EXERCISE INPUTS =>
(begin)
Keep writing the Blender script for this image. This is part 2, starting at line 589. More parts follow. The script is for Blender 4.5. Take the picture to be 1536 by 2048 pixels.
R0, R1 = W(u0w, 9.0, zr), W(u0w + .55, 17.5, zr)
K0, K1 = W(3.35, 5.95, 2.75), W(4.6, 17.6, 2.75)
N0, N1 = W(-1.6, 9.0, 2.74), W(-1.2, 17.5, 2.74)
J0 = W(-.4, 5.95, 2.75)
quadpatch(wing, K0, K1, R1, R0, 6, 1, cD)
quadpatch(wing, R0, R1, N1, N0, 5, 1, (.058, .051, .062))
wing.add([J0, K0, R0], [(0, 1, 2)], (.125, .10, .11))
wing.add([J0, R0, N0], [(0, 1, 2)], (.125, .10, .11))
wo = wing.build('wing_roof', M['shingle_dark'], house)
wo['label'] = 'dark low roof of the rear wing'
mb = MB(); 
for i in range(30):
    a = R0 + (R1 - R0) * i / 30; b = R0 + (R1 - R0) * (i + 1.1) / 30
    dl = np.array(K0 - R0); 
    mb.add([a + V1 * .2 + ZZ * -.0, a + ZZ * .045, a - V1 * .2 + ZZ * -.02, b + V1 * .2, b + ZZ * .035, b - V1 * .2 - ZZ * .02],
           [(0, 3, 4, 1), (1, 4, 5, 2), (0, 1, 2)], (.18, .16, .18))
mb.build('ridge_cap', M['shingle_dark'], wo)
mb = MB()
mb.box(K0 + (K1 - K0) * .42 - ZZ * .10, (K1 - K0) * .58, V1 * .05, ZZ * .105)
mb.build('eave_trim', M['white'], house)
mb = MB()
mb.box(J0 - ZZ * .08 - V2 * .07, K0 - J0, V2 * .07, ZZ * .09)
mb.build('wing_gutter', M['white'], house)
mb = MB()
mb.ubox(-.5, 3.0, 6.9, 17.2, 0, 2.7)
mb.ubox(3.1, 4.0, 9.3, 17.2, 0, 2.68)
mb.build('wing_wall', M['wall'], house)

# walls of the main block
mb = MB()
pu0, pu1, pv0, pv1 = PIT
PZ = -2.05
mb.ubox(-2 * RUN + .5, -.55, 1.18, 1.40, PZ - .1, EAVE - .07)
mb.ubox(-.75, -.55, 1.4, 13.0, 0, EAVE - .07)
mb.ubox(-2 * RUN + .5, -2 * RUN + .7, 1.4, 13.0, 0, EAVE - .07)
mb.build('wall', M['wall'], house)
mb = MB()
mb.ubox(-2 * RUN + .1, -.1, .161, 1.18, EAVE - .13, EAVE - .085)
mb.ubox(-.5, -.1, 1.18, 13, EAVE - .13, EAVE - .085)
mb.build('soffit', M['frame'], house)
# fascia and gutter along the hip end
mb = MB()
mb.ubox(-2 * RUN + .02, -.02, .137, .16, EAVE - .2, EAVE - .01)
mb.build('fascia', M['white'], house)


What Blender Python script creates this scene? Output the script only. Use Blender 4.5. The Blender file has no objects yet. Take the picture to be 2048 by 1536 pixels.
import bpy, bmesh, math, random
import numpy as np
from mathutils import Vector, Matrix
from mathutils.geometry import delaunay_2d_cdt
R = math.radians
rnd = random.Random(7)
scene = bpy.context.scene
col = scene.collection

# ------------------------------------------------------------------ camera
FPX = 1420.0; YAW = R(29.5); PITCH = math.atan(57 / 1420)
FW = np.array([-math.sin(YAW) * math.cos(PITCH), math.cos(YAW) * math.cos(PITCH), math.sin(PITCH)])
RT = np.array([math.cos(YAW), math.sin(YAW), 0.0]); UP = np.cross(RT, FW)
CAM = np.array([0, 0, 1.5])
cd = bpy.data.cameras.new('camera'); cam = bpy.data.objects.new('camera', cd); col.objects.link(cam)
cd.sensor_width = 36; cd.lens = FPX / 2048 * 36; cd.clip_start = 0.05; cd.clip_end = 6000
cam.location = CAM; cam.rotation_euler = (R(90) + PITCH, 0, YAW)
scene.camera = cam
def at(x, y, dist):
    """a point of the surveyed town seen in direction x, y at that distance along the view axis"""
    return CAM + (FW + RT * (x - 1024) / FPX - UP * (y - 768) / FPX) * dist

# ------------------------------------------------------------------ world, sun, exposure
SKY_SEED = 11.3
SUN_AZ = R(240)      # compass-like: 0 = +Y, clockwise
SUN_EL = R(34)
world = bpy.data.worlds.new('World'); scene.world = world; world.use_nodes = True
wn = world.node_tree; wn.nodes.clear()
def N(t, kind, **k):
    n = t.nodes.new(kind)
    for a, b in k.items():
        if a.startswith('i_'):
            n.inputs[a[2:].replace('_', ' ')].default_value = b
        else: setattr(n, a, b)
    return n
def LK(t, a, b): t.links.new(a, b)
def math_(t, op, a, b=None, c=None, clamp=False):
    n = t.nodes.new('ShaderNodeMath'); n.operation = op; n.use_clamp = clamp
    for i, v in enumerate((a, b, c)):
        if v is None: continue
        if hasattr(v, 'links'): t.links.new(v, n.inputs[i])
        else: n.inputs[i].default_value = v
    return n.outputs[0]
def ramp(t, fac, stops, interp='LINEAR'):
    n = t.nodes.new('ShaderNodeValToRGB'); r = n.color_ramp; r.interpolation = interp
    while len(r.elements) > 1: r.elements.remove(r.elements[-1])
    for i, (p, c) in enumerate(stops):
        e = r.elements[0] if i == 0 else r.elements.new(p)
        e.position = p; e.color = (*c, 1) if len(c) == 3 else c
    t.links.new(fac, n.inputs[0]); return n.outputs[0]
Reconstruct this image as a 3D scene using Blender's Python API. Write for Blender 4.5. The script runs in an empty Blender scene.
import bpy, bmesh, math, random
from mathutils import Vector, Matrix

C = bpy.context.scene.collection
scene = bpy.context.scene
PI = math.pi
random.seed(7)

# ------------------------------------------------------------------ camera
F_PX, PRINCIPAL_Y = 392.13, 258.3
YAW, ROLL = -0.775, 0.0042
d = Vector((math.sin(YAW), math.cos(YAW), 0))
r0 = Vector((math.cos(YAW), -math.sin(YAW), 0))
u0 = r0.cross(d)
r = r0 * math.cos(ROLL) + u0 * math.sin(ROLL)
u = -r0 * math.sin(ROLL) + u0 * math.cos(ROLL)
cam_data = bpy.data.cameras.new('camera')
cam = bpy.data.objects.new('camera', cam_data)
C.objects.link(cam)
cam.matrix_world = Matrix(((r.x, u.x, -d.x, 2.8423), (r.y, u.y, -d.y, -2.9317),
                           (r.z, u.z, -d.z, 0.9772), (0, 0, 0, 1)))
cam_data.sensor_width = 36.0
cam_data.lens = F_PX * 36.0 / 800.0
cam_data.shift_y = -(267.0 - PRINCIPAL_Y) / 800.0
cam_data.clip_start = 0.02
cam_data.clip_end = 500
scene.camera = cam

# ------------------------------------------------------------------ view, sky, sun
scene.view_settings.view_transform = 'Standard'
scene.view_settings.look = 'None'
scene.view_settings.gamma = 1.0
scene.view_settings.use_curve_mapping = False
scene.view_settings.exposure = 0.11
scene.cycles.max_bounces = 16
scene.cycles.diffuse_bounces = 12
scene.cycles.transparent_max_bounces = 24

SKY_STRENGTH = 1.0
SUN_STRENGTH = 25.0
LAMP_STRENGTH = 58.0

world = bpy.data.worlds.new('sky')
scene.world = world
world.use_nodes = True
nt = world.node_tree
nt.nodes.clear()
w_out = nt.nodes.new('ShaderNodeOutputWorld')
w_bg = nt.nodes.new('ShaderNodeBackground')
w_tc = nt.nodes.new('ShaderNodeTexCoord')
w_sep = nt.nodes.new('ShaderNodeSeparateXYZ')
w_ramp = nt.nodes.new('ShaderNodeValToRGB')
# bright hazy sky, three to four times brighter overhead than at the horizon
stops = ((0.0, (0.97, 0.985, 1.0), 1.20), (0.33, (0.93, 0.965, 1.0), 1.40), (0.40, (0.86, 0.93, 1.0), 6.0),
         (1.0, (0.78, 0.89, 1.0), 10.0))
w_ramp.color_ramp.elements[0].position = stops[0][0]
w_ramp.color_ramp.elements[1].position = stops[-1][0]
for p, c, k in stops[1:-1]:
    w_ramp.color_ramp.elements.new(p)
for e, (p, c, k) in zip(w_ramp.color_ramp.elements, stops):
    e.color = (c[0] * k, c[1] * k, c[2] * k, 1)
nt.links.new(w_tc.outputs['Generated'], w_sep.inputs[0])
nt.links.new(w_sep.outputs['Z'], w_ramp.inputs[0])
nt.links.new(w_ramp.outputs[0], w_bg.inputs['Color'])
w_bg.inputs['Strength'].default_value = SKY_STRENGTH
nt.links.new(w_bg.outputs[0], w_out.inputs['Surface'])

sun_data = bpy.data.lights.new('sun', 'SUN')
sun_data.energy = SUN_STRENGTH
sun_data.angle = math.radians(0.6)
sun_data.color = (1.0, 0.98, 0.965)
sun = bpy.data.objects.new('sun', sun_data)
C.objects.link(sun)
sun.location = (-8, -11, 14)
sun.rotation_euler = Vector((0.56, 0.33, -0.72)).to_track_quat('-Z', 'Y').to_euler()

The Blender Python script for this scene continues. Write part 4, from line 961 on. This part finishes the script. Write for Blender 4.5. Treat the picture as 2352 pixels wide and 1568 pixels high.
(end)
Only the lines from the first line of the records through the line containing "wing.add([J0, R0, N0], [(0, 1, 2)], (.125, .10, .11))" should be repeated, exactly as they appear.

RIGHT ANSWER =>
Keep writing the Blender script for this image. This is part 2, starting at line 589. More parts follow. The script is for Blender 4.5. Take the picture to be 1536 by 2048 pixels.
R0, R1 = W(u0w, 9.0, zr), W(u0w + .55, 17.5, zr)
K0, K1 = W(3.35, 5.95, 2.75), W(4.6, 17.6, 2.75)
N0, N1 = W(-1.6, 9.0, 2.74), W(-1.2, 17.5, 2.74)
J0 = W(-.4, 5.95, 2.75)
quadpatch(wing, K0, K1, R1, R0, 6, 1, cD)
quadpatch(wing, R0, R1, N1, N0, 5, 1, (.058, .051, .062))
wing.add([J0, K0, R0], [(0, 1, 2)], (.125, .10, .11))
wing.add([J0, R0, N0], [(0, 1, 2)], (.125, .10, .11))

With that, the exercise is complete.